Il ragù napoletano non è solo un piatto. È una promessa fatta al tempo, un rituale che profuma di domenica, di famiglia e di amore. Alla Cantina del Sole, nel cuore del centro storico di Napoli, lo preparo così, come mi è stato insegnato e come voglio trasmetterlo a chi entra nella mia cucina.
Il segreto, se così si può chiamare, è nella lentezza. Il ragù napoletano non si cucina: si “pippea”, come diciamo noi. Deve sobbollire piano piano, borbottare appena, per ore. Io comincio la mattina molto presto, quando fuori è ancora buio. In pentola metto pezzi di carne selezionati: tracchie di maiale, muscolo di manzo, salsicce, e ogni tanto qualche braciola avvolta con aglio, prezzemolo e pecorino.
La cipolla, tagliata sottile, la faccio stufare nell’olio extravergine d’oliva finché non diventa trasparente. Poi aggiungo la carne, che deve rosolare bene, prendere colore e sapore. Quando è il momento giusto, arriva sua maestà: ‘a pummarola, il passato di pomodoro. Deve essere denso, corposo, profumato. Io uso solo passata di alta qualità, preferibilmente fatta in casa d’estate.

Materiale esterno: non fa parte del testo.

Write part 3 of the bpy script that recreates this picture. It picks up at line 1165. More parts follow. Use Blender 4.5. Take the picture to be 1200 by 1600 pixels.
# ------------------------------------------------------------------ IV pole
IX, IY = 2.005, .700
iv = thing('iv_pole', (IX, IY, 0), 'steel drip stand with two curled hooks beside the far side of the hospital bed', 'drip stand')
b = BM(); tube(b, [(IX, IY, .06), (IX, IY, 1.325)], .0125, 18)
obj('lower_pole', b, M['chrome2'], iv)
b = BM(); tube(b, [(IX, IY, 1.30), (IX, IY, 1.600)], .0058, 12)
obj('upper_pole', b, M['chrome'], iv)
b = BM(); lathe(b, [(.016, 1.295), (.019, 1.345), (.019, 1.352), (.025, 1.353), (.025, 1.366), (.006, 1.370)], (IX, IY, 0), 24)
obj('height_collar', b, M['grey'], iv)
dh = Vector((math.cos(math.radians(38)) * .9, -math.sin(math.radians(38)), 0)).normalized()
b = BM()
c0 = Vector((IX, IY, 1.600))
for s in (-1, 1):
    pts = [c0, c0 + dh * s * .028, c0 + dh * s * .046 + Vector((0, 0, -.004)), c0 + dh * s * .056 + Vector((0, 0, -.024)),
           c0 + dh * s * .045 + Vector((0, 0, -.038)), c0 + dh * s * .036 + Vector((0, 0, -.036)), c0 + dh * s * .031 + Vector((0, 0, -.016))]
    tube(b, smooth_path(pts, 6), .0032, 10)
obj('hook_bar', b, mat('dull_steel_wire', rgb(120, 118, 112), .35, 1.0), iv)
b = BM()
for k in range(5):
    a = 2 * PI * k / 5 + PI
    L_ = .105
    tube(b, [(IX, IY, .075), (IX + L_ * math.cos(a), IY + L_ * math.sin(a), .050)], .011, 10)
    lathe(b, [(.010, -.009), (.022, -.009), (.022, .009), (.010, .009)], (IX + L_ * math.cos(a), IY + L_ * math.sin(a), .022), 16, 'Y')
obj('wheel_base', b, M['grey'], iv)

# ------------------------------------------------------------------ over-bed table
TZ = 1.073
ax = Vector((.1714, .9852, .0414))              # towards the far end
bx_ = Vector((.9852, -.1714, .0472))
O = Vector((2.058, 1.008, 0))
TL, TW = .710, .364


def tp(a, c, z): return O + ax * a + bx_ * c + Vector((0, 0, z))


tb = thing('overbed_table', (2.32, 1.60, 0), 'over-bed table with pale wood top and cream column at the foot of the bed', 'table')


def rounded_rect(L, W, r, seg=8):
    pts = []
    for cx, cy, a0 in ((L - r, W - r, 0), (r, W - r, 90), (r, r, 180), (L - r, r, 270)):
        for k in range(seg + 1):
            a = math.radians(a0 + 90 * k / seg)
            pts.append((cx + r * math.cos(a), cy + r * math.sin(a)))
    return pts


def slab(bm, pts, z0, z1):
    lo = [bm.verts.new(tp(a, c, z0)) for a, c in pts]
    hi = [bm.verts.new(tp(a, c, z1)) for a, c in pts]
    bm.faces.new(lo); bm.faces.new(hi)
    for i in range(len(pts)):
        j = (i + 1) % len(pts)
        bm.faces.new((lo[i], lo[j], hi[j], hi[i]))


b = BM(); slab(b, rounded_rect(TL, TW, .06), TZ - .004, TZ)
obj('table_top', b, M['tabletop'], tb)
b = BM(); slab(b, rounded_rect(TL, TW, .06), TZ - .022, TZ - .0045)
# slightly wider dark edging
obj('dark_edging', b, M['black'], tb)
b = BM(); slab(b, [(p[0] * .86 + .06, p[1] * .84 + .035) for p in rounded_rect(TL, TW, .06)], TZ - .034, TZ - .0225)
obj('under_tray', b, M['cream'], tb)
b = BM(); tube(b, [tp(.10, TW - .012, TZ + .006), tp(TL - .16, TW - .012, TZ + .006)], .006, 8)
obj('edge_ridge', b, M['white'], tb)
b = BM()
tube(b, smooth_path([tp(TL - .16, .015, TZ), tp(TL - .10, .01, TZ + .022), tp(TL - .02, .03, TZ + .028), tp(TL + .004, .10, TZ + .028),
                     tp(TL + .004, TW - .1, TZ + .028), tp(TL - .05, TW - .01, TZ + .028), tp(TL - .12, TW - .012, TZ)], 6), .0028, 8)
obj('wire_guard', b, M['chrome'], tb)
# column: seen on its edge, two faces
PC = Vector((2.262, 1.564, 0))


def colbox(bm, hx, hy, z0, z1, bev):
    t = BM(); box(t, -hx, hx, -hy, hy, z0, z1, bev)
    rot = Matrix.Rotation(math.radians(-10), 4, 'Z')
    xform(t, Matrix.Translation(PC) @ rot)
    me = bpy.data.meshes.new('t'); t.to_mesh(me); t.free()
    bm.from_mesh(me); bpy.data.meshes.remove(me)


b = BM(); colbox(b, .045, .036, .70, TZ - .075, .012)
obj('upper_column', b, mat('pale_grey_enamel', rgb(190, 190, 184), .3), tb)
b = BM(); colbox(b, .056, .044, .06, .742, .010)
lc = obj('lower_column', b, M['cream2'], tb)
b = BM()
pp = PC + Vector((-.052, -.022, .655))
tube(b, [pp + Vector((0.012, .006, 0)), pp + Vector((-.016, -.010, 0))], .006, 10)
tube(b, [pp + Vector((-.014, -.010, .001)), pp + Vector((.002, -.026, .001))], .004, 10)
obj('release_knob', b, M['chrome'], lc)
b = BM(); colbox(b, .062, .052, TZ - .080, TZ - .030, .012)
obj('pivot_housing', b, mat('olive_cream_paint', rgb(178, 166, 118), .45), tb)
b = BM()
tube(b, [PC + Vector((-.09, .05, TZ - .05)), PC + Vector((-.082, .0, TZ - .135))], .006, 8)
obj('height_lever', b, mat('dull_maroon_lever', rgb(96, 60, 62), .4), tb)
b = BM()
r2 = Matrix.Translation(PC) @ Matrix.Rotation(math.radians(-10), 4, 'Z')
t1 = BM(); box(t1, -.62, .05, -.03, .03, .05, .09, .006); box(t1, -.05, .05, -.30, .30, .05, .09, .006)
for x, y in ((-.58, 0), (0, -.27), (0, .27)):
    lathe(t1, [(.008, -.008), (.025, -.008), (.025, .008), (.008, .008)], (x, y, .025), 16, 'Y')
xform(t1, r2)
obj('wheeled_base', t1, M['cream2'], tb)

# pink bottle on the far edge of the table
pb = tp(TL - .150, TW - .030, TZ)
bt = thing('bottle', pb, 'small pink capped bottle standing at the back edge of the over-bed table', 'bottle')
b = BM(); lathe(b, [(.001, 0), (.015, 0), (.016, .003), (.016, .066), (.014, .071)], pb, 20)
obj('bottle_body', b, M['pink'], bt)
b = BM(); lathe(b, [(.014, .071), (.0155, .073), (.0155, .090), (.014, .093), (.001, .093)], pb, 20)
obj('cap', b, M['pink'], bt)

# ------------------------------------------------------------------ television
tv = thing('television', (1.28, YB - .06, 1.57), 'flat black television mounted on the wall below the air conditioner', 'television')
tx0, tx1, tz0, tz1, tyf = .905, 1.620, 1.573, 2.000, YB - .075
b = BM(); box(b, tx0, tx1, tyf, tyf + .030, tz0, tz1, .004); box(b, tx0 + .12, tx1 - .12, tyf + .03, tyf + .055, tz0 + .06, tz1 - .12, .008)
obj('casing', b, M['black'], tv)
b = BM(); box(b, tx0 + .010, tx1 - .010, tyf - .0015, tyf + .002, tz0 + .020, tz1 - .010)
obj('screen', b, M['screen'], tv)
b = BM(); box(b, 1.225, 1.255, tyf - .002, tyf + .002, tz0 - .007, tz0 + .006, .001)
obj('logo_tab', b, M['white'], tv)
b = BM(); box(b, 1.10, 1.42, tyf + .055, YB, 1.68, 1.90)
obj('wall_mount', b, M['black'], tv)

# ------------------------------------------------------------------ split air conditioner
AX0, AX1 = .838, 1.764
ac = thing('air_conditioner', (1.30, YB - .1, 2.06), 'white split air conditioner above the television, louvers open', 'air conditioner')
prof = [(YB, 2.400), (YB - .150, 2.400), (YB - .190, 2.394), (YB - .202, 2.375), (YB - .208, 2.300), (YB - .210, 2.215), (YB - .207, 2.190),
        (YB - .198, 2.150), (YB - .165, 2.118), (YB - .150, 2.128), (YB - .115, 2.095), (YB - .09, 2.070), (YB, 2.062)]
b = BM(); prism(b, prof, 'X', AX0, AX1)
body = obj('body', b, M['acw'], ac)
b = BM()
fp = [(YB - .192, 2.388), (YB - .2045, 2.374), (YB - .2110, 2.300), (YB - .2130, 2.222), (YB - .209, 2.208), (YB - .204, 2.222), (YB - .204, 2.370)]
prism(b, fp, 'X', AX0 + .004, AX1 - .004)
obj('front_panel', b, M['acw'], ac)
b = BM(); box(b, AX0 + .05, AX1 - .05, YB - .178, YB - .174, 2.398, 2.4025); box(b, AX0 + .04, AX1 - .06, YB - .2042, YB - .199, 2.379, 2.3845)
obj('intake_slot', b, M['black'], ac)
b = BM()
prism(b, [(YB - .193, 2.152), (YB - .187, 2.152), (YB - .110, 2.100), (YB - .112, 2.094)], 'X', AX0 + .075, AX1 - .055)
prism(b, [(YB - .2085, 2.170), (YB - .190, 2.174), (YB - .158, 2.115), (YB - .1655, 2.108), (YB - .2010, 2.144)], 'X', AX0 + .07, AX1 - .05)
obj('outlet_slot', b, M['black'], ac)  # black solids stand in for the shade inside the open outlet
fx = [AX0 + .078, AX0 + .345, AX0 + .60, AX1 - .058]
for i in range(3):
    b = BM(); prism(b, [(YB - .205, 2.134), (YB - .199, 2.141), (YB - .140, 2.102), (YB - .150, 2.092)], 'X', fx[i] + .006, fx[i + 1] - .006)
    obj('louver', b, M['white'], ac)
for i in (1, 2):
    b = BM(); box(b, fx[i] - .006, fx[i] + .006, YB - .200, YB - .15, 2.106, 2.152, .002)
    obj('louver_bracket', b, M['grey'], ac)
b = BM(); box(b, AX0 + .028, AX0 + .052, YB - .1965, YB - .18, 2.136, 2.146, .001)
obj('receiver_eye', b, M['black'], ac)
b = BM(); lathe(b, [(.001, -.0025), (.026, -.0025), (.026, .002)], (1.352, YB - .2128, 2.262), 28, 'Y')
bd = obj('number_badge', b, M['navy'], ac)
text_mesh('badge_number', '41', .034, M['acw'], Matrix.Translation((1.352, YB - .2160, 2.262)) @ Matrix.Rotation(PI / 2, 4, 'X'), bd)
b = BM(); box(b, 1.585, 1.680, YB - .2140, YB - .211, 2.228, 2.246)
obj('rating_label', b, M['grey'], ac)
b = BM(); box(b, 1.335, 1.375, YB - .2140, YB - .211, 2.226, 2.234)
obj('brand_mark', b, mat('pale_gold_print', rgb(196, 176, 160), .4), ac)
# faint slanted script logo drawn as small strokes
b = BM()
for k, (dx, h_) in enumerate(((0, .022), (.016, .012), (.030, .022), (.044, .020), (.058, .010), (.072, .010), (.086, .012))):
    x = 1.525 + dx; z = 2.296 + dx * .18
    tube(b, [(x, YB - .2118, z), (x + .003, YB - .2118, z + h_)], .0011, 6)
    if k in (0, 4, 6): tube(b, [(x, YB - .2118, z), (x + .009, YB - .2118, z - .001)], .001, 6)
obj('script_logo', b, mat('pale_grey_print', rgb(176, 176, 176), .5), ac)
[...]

Poi inizia la magia. La fiamma si abbassa, il coperchio si scosta appena, e il ragù comincia a parlare. Lo lascio andare per sei, sette, anche otto ore, mescolando ogni tanto, con rispetto. Il sugo si scurisce, si addensa, si arricchisce degli umori della carne. Il profumo invade il vicolo, richiama i passanti, fa tornare i clienti, li fa sorridere prima ancora di sedersi.
Il ragù napoletano non è solo un condimento: è un’esperienza. A Napoli, condisce la pasta della domenica – io amo servirlo con i ziti spezzati a mano – ma è anche sublime gustato con un pezzo di pane fresco, quando proprio non si riesce ad aspettare l’ora di pranzo.
Quando lo preparo alla Cantina del Sole, ogni volta è come la prima volta. È un omaggio a Napoli, alle sue mamme e alle sue nonne. E ogni cliente che lo assaggia, per me, diventa parte di questa storia.